Daiany pontua que “a Lei de Incentivo ao Esporte, embora funcione aquém do seu potencial, tem permitido que ONGs em todo o Brasil melhorem a qualidade dos seus projetos”.
Mas o cenário está longe do ideal. “No caso do esporte para meninas e mulheres, os desafios vão além dos financeiros. Existem barreiras culturais e sociais que dificultam o acesso e a permanência dessas mulheres no esporte, como a falta de incentivo desde a infância, estereótipos de gênero que limitam a participação de mulheres em certas modalidades e a baixa presença de mulheres em posições de liderança”, diz a pesquisadora.
Cacilda explica que esse cenário não se deve apenas a questão do investimento em esporte, mas na falta de seguridade social. “Por vezes não é apenas e especialmente a falta de investimento no esporte que inviabiliza meninas e mulheres negras de acessarem a prática, mas sim toda uma estrutura que as impede de acessar quaisquer práticas culturais e de lazer.

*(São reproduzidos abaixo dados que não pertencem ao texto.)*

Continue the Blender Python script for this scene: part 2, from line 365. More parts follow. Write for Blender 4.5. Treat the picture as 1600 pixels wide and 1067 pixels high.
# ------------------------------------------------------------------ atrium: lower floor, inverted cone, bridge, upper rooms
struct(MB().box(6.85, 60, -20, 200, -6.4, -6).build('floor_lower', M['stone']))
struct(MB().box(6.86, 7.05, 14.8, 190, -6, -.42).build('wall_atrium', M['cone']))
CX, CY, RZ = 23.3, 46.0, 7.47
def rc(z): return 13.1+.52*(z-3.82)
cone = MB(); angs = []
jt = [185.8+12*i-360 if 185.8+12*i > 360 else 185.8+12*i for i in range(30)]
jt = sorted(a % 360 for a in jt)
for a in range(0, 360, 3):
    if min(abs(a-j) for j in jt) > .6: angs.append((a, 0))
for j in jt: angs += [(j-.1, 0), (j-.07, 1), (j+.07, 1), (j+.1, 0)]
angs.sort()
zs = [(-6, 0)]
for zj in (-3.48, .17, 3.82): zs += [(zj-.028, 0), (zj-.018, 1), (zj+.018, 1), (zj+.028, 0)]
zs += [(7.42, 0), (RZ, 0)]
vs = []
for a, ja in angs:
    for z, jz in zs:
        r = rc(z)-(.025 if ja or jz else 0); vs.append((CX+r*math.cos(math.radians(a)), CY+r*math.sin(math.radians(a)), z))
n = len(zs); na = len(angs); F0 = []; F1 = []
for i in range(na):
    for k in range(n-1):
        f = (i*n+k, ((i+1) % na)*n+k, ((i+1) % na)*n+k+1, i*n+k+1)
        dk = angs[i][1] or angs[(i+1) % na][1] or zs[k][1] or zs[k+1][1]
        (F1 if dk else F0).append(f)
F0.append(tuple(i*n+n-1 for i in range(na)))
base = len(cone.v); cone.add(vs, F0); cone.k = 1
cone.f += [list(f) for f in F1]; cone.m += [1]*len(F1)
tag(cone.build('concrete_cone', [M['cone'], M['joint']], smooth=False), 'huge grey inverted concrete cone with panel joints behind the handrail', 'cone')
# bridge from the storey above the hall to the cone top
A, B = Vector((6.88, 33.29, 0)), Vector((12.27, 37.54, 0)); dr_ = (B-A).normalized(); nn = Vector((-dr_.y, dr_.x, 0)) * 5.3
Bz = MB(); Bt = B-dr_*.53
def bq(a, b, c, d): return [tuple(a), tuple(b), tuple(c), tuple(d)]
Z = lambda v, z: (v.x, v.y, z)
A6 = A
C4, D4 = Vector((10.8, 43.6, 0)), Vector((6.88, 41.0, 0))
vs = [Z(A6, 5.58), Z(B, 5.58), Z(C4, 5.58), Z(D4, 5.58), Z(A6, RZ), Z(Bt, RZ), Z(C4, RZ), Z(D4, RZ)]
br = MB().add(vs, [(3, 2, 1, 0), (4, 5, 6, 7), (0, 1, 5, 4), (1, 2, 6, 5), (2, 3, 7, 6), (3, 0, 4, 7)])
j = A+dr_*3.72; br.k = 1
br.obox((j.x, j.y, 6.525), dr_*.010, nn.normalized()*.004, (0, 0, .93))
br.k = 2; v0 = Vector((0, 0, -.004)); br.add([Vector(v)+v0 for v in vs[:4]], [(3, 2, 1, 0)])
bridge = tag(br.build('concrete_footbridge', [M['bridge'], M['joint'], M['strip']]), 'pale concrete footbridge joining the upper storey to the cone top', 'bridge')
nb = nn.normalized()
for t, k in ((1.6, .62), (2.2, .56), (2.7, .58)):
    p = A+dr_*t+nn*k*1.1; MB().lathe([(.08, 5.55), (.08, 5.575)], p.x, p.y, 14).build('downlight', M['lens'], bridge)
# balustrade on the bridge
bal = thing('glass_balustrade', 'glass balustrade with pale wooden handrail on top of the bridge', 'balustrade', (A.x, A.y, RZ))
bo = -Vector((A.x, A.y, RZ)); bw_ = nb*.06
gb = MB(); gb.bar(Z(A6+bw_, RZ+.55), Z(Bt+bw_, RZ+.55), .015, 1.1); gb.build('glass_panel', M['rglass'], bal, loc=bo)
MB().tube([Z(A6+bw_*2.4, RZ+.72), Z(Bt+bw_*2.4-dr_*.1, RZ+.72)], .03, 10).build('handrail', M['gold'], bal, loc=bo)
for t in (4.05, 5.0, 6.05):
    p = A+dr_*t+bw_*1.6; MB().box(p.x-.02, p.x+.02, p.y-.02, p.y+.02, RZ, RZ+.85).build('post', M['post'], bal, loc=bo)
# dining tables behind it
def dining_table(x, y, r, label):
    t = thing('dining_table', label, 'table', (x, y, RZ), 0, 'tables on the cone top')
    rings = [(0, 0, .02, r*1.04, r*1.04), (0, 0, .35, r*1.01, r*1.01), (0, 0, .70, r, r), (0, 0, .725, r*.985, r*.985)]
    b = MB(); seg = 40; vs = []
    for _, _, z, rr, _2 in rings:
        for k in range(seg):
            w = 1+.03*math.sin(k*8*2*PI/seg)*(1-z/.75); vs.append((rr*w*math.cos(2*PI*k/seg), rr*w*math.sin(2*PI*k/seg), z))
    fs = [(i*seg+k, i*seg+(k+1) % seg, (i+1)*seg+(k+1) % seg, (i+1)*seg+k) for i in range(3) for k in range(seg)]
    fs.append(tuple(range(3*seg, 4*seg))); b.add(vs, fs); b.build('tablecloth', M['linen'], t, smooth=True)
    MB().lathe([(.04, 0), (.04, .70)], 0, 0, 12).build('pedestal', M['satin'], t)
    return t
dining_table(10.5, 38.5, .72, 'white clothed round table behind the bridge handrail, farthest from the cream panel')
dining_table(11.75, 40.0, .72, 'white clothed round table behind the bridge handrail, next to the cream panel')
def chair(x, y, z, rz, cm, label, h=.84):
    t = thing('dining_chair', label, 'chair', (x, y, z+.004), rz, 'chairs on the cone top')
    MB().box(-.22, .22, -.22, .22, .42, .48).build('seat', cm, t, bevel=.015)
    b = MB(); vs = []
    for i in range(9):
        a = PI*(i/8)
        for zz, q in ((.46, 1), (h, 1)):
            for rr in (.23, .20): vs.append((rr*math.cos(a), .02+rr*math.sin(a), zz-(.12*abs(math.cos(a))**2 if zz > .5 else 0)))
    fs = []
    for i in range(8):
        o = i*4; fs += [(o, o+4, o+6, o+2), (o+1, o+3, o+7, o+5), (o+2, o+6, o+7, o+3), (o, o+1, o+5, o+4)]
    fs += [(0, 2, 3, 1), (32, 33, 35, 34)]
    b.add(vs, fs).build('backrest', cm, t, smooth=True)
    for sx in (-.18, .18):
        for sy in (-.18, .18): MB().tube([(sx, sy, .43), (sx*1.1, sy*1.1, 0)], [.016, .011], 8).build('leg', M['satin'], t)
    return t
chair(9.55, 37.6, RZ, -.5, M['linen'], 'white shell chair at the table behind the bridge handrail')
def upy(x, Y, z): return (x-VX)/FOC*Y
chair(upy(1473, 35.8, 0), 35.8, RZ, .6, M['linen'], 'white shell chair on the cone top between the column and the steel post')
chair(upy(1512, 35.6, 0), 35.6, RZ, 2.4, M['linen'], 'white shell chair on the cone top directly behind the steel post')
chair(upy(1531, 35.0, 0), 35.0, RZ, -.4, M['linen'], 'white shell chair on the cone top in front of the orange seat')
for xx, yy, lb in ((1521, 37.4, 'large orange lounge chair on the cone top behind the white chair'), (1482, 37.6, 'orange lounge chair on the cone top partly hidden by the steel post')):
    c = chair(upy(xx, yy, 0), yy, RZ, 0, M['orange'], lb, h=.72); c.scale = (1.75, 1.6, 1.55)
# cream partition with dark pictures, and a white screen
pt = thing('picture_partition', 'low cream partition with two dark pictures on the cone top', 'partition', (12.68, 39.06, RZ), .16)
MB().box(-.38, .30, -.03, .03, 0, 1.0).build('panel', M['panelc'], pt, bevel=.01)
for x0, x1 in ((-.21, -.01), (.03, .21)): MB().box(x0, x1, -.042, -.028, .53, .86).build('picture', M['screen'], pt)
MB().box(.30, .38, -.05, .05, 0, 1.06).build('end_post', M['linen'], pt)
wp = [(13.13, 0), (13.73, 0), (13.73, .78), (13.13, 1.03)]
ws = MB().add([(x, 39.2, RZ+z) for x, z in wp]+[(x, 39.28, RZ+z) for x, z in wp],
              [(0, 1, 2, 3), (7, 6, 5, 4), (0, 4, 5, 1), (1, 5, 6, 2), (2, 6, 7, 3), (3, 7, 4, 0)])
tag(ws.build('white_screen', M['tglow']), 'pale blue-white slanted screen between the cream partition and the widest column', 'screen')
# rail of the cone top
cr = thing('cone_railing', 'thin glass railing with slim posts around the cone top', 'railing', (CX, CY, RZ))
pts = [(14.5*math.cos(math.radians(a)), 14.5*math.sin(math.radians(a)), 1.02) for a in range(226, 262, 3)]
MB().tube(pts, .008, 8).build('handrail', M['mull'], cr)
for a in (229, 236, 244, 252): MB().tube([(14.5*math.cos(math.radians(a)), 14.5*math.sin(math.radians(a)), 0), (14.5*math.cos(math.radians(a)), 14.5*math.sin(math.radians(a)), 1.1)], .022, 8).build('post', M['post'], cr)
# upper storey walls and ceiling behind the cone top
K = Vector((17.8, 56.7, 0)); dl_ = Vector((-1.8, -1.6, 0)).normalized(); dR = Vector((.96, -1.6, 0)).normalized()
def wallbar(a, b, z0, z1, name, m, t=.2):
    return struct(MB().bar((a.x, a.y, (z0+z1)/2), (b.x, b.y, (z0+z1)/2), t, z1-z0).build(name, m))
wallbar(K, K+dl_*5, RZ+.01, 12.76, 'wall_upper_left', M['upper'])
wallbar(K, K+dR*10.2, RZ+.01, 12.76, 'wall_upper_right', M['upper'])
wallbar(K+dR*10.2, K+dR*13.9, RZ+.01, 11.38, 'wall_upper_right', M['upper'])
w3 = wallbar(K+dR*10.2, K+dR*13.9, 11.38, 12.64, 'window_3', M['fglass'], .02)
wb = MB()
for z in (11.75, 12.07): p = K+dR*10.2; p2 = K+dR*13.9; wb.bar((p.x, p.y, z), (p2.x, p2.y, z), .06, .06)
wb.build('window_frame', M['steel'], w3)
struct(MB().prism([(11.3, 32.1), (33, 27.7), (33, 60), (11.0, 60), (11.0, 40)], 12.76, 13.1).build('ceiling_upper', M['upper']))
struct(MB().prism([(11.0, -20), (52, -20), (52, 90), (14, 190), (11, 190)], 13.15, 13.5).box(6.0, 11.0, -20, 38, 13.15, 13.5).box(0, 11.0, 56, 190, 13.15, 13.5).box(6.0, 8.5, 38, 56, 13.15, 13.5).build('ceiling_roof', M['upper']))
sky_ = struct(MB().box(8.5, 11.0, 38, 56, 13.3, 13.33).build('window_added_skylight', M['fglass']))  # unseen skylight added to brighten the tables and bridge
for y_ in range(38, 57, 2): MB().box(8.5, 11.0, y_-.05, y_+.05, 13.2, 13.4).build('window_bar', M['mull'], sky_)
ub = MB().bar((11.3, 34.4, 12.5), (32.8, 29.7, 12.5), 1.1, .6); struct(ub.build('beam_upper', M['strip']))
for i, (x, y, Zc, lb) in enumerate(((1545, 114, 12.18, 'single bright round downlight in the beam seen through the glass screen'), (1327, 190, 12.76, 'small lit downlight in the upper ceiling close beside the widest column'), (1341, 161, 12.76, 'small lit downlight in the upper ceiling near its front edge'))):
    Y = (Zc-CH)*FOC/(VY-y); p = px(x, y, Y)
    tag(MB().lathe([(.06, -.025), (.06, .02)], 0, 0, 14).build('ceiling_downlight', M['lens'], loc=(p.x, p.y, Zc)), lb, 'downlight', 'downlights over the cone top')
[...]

Além disso, é necessário garantir espaço seguros para que meninas e mulheres pratiquem o esporte, local livre de assédios (moral, sexual, psicológico), e que as motivem a continuar a prática”, diz.
Cacilda Amaral é docente e pesquisadora do curso de Ciências do Esporte da Faculdade de Ciências Aplicadas da Unicamp
©arquivo pessoal
“Não podemos esquecer que para uma Rebeca que deu certo, milhares de meninas negras sequer puderam acessar a prática da ginástica artística, do judô, da natação, do futebol, ou quaisquer outras práticas esportivas, porque há toda uma estrutura que impede essas meninas de acessarem a prática. Não podemos cair no erro de dizer que basta que a menina ou mulher se esforce, que ela consegue chegar lá. São inúmeros fatores que influenciam a participação de meninas e mulheres no esporte, especialmente meninas negras periféricas, são inúmeras as barreiras enfrentadas por elas para começar e se manter no esporte”, reflete.
Caminhos para equidade no esporte
Os caminhos para tornar o investimento em esporte mais eficaz e equitativo passam pela garantia de direitos sociais, como garantia de alimentação, moradia digna, trabalho, acesso à saúde e educação, conforme pontua Cacilda.
“Neste sentido, o desenvolvimento de políticas de forma integrada com a educação e a saúde me parece uma alternativa. Isto porque os problemas sociais são complexos, e os setores possuem dificuldade em resolvê-los em programas e ações isoladas”, afirma.
Para Daiany, parte da solução está na descentralização dos recursos, com a distribuição de recursos de modo justo a todas as regiões do país. “Isso pode ser alcançado através de advocacy junto a empresas incentivadoras, municípios e estados, visando o fortalecimento de políticas públicas que priorizem a inclusão de grupos minorizados”, explica.
Outro ponto é o investimento na educação política das organizações esportivas, com a capacitação acerca do direito ao esporte e sua estrutura. “Dessa forma, elas estarão melhor equipadas para navegar pelas complexidades legais e burocráticas, além de se envolverem de forma mais ativa na defesa de políticas públicas que promovam a inclusão e a equidade”, diz.